Graduation date: 2008
The operational processing of MODIS imagery to produce the MOD06 cloud product is based on the assumption that cloudy 1-km pixels are overcast. This assumption is examined using a partly cloudy pixel retrieval scheme, which allows for fractional cloud cover within the 1-km pixels. Cloud flags attached to 250-m MODIS imagery data were aggregated to 1-km resolution to compare with fractional cloud cover retrieved using the partly cloudy pixel scheme. For regions containing only single-layered, low-level marine stratocumulus, the fractional cloud cover derived from the 250-m flags was substantially greater than that obtained with the partly cloudy pixel retrievals. When 1-km visible reflectances and 11-μm radiances were interpreted according to the pixel-scale cloud cover fraction, the interpretations obtained with the partly cloudy pixel retrieval scheme were those expected based on radiative transfer
theory.

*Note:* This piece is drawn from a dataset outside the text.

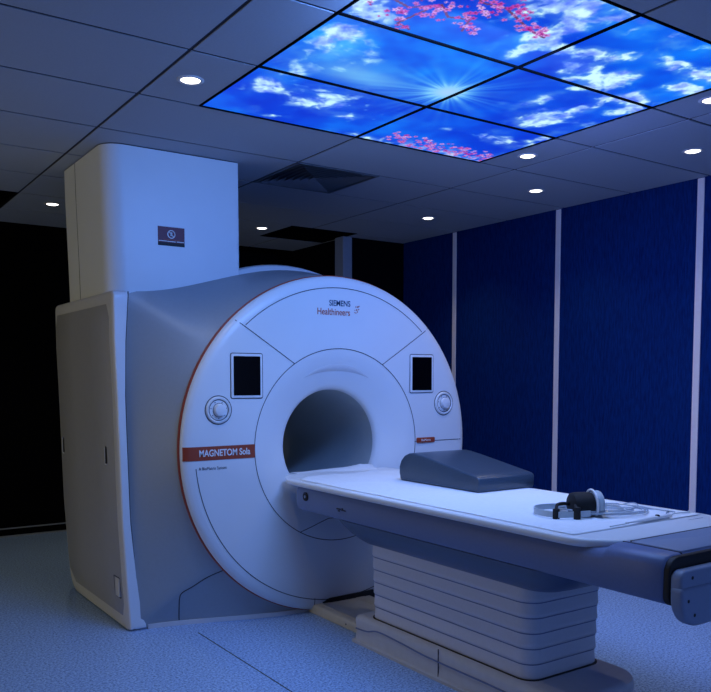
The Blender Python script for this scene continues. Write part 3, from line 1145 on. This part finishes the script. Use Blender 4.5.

Those obtained from the 250-m flags, however, suggested that many of the 1-km pixels that were identified as overcast were only partially cloud covered. These findings were confirmed using 500-m MODIS imagery to identify pixels that were overcast by marine stratocumulus. Based on the spatial uniformity of 1.6- and 2.1-μm reflectances for overcast and cloud-free pixels, reflectances at these wavelengths were used to distinguish between overcast and partly cloudy 500-m pixels. The 250-m cloud flags obtained from the MOD06 cloud product, however, identified many of the partly cloudy pixels as overcast. The overcast assumption made by the MOD06 cloud product also leads to biases in cloud properties such as cloud optical depth and droplet effective radius. Comparisons of cloud layer temperature, optical depth, and droplet effective radius derived from 2.1-μm reflectances show that overcast results agree with what is expected from cloud parcel models. Pixels with partial cloud cover, however, underestimate optical depth and overestimate droplet effective radius and the biases produce trends that counter expectations based on cloud parcel models. These biases become more evident as cloud cover within a pixel decreases.